One of the most heinous things the far right likes to do when discussing the detainees at Guantanamo is refer to them as “terrorists” or “Al Qaeda” or “Taliban.” They are “dangerous men” who want to harm Americans; they are the “worst of the worst.”

This always angers me because most of the Gitmo detainees have not been charged with any offense and the government has not produced any evidence to prove that they are guilty of any offense. To refer to these men as “terrorists,” as if they had been charged, tried, and convicted, when in fact they have been imprisoned for years without any formal charges or evidence of any illegal acts, is so wrong and so profoundly un-American, that it makes my head spin.

And as Tom Lasseter at McClatchy points out, an examination of the cases of former Gitmo detainees, who spent many months or years at the prison camp but have been released, shows that the U.S. government quite frequently captured and imprisoned men who had done nothing wrong — men like Mohammed Akhtiar:

The militants crept up behind Mohammed Akhtiar as he squatted at the spigot to wash his hands before evening prayers at the Guantanamo Bay detention camp.

They shouted “Allahu Akbar” — God is great — as one of them hefted a metal mop squeezer into the air, slammed it into Akhtiar’s head and sent thick streams of blood running down his face.

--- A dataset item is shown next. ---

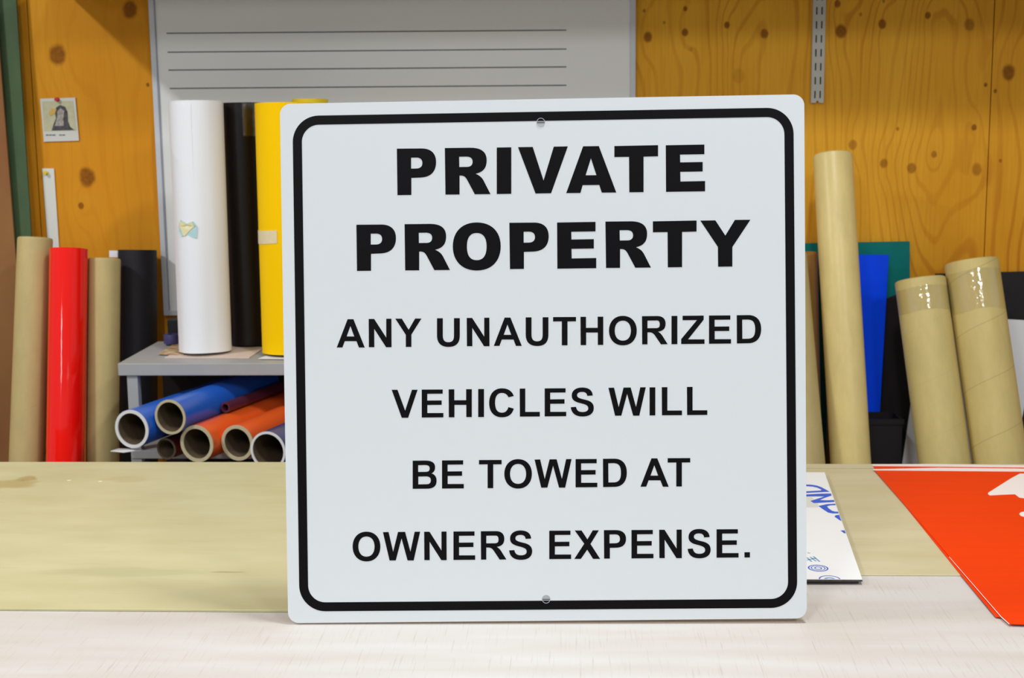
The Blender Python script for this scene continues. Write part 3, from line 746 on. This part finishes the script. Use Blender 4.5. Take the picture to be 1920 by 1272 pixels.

Akhtiar was among the more than 770 terrorism suspects imprisoned at the U.S. naval base at Guantanamo Bay, Cuba, after the Sept. 11, 2001, terrorist attacks. They are the men the Bush administration described as “the worst of the worst.”

But Akhtiar was no terrorist. American troops had dragged him out of his Afghanistan home in 2003 and held him in Guantanamo for three years in the belief that he was an insurgent involved in rocket attacks on U.S. forces. The Islamic radicals in Guantanamo’s Camp Four who hissed “infidel” and spat at Akhtiar, however, knew something his captors didn’t: The U.S. government had the wrong guy.

“He was not an enemy of the government, he was a friend of the government,” a senior Afghan intelligence officer told McClatchy. Akhtiar was imprisoned at Guantanamo on the basis of false information that local anti-government insurgents fed to U.S. troops, he said.

An eight-month McClatchy investigation in 11 countries on three continents has found that Akhtiar was one of dozens of men — and, according to several officials, perhaps hundreds — whom the U.S. has wrongfully imprisoned in Afghanistan, Cuba and elsewhere on the basis of flimsy or fabricated evidence, old personal scores or bounty payments. [emphasis added].

This, of course, is exactly the wrong that habeus corpus was intended to right.

2 Responses to “Following up on the SCOTUS Habeus Decision”

  1. Chief says:

    Kathy,

    Another great post. I love reading what you write. You tie it up in a coherent package.

  2. Your analysis is bogus says:

    The “far right” happens to be correct. You clearly haven’t read Chief Justice Roberts’ dissent — ignore Scalia — because it totaly eviscerates the LOGIC of Justice Kennedy’s opinion, which is nonsensical. Kennedy even admits that he had NO PRECEDENT to hang his opinion on when he writes, “Under these circumstances the lack of a precedent on point is no barrier to our holding. We hold that Art. I, §9, cl. 2, of the Constitution has full effect at Guantanamo Bay”.